Today’s viewers are awash in content. In addition to cable channels, there are apps from networks and sports leagues and over-the-top services like Netflix and Hulu. This has prompted a new refrain: “I can’t decide what to watch.”

The obvious solution is to improve content discovery — to make it easier for people to connect to the programs and movies they want and to watch them on whichever device is most convenient at the moment.

But that’s easier said than done. One big obstacle is that most search solutions today still return clumsy results. It’s still too hard for people to find the shows they want by searching for logical keywords like, say, the name of a cast member. They can’t key in or speak the name of their favorite star and then be directed to the latest TV episodes or movies featuring that actor.

TV GETS INTUITITVE

The answer is for search-and-discovery tools to evolve from static, one-size-fits-all systems to intuitive, recommendation-based offerings.

The good news is that advances in artificial intelligence and machine learning are dramatically improving the underlying search algorithms and metadata. This means better search results, more personalized recommendations and more targeted results for viewers. TV search engines can now track and categorize viewing patterns. They know what’s trending broadly and deliver content that’s more relevant and interesting to you.

This is good news not only for viewers but also for studios, broadcasters and networks that want to fully monetize their content catalogs.

Until now their untapped back catalogs have been buried by the wild proliferation of content and distribution opportunities.

The key to more intuitive search and better discovery is real-time and regionalized metadata. By using enhanced metadata powered by AI and machine learning, entertainment providers can make their catalogs more searchable and discoverable. Ultimately, they can increase viewership by presenting more relevant content to their audiences more of the time.

The beauty of enriched metadata and linking is that it can help surface the most relevant content in real time. It provides discovery systems with a deeper knowledge of entertainment content by identifying relationships between content and keywords — such as Premier League, Manchester United andWayne Rooney — and, most important, understanding the strength or weighting of those connections. Trending data and algorithms enable more contextually relevant discovery experiences by assessing what is happening in the world at any moment to anticipate what viewers will want next.
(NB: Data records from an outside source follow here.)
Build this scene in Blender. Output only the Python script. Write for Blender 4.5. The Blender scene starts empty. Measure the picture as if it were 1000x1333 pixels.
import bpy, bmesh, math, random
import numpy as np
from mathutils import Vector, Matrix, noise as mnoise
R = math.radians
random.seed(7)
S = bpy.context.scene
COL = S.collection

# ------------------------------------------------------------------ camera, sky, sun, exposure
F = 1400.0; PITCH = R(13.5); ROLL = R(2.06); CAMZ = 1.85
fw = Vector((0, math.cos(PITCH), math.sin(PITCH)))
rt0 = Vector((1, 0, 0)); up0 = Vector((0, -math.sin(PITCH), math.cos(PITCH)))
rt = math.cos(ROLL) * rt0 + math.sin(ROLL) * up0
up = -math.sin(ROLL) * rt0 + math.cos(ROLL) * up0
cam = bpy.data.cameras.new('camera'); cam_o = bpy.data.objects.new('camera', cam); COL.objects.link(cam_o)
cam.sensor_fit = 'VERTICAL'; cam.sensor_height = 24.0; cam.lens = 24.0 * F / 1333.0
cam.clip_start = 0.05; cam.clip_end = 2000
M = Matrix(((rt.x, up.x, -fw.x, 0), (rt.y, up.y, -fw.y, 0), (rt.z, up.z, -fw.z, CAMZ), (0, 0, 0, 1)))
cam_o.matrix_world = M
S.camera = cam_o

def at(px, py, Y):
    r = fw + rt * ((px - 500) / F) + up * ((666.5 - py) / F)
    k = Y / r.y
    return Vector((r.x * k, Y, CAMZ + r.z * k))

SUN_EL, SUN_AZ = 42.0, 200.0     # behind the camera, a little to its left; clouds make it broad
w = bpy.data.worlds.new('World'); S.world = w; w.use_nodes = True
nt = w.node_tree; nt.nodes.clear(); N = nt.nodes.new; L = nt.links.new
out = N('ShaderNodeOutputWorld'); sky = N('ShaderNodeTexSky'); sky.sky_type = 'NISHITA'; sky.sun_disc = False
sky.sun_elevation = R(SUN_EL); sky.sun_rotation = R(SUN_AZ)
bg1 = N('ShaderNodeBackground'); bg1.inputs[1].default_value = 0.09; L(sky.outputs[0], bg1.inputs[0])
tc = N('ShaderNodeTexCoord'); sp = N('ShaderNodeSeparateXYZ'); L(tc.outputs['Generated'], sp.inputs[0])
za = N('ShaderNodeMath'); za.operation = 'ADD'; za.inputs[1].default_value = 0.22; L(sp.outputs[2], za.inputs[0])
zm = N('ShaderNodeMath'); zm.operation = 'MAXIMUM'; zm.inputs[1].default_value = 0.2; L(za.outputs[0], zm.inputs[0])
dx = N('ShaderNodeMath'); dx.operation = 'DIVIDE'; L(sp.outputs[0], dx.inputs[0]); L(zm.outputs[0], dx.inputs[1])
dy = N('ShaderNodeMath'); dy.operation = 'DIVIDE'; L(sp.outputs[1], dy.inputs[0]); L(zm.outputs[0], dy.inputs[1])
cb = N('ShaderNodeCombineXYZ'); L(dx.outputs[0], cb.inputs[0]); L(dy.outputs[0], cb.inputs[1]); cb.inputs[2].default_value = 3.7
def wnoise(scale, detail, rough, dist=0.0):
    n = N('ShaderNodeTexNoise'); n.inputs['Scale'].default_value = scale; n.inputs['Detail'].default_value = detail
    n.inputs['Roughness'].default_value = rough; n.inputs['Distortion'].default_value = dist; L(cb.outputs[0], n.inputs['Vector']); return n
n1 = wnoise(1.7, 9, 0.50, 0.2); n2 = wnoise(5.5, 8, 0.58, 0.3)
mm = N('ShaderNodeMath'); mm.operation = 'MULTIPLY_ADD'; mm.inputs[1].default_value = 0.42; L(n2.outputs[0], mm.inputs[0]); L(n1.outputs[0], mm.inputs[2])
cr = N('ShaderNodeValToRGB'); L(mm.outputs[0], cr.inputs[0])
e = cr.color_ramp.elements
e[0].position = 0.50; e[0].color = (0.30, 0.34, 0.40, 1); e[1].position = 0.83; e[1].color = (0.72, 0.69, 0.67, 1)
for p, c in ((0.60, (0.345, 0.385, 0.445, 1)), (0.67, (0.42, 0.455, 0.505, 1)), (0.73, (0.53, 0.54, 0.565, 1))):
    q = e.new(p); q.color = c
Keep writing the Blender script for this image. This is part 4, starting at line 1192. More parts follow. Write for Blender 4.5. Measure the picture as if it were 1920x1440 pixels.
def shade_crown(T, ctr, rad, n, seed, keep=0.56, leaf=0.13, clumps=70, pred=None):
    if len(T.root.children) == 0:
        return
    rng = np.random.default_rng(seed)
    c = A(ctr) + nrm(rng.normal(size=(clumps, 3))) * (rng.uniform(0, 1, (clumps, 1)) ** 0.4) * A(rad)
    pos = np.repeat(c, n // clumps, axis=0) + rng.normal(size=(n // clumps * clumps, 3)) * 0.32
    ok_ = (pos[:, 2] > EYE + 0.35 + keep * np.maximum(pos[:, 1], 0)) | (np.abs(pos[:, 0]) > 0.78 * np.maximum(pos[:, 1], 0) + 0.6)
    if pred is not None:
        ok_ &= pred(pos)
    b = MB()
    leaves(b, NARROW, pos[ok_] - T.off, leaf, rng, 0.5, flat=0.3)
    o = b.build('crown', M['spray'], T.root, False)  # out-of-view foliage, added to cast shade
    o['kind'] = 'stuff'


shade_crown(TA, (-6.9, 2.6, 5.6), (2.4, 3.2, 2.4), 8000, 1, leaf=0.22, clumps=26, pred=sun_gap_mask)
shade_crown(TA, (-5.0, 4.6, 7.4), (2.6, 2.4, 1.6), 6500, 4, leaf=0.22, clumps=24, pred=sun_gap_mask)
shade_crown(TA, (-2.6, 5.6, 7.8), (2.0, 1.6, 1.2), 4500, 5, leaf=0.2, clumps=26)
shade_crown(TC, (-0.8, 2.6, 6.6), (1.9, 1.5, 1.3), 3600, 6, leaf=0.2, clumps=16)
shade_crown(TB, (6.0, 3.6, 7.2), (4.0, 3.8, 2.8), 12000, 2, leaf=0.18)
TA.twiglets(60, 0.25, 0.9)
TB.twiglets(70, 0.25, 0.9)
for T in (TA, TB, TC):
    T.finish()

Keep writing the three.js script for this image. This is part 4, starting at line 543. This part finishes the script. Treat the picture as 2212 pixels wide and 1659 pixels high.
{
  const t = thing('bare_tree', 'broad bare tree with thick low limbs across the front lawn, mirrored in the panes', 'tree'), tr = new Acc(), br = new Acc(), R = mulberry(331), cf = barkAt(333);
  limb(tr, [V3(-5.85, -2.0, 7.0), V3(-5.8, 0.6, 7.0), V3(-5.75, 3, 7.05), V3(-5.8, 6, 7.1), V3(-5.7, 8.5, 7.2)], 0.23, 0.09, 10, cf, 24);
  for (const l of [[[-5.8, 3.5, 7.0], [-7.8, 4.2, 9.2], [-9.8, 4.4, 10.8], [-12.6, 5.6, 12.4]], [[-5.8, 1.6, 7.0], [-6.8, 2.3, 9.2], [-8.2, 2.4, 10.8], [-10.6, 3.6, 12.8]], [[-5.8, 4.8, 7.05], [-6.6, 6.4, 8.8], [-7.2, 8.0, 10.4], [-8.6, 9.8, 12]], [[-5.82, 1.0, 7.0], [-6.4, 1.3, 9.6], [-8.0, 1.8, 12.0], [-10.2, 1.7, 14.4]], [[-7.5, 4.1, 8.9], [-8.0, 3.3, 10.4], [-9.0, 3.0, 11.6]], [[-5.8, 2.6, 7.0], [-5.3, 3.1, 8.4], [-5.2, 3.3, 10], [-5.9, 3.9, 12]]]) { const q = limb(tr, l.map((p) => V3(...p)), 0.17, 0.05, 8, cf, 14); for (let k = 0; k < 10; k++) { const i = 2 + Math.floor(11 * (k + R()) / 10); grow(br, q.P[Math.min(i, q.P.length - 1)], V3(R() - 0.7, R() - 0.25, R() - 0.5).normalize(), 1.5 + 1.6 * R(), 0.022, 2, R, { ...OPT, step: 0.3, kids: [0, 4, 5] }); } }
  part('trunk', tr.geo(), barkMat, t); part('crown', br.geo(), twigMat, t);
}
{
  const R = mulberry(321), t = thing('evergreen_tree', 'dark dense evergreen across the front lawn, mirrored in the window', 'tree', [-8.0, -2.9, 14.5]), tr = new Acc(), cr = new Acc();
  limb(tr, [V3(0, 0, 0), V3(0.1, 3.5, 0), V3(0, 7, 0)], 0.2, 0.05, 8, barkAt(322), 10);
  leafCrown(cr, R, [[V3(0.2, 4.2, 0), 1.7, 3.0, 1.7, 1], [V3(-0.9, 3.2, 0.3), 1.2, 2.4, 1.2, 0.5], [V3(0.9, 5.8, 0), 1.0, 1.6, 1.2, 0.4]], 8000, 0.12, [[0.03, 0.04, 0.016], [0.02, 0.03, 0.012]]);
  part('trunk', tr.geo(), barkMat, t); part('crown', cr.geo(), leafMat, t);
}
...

Recently, for instance, there was a spike in interest in comedian Jordan Peele, whose satirical horror film Get Out was the highest-grossing original debut ever. A content-discovery engine fueled by machine learning can help viewers connect to the back catalog of Jordan Peele programs, including his appearances on Mad TV, his Comedy Central show, Key & Peele, and his other collaborations with comedian/actor Keegan-Michael Key.

REAL TIME TIE-INS

Another aspect of TiVo’s application of AI and machine learning is the way real-time trending data is used to surface entertainment based on social media and current events. This also enables studios, networks and broadcasters to better monetize their catalogs because their discovery engines know when specific movies, TV shows or celebrities are trending and ensure the related information is current.

AI and machine learning can also enable conversational search features. Take the Wimbledon tennis tournament. Viewers should be able to search for matches simply by stating, “Find the Federer match,” for example. Even if “Wimbledon” and “tennis” are never mentioned, the system will know that Roger Federer is a tennis champion and Wimbledon is the optimal result.

When using a conversational search application, users can ask questions and follow-up queries that the technology will understand. This way a user can engage in a free-flowing dialogue with the voice system responding in the same manner as an intelligent person in a conversation.

Thanks to advancements in AI and machine learning, studios, broadcasters and networks can create better experiences for viewers. They stand to gain increased revenue — and happier customers — by providing better search, recommendation and voice-enabled discovery features.

"There’s nothing on TV." You hardly hear that anymore. In the past few decades, television has exploded from a handful of channels to hundreds. The only downside is deciding what to watch.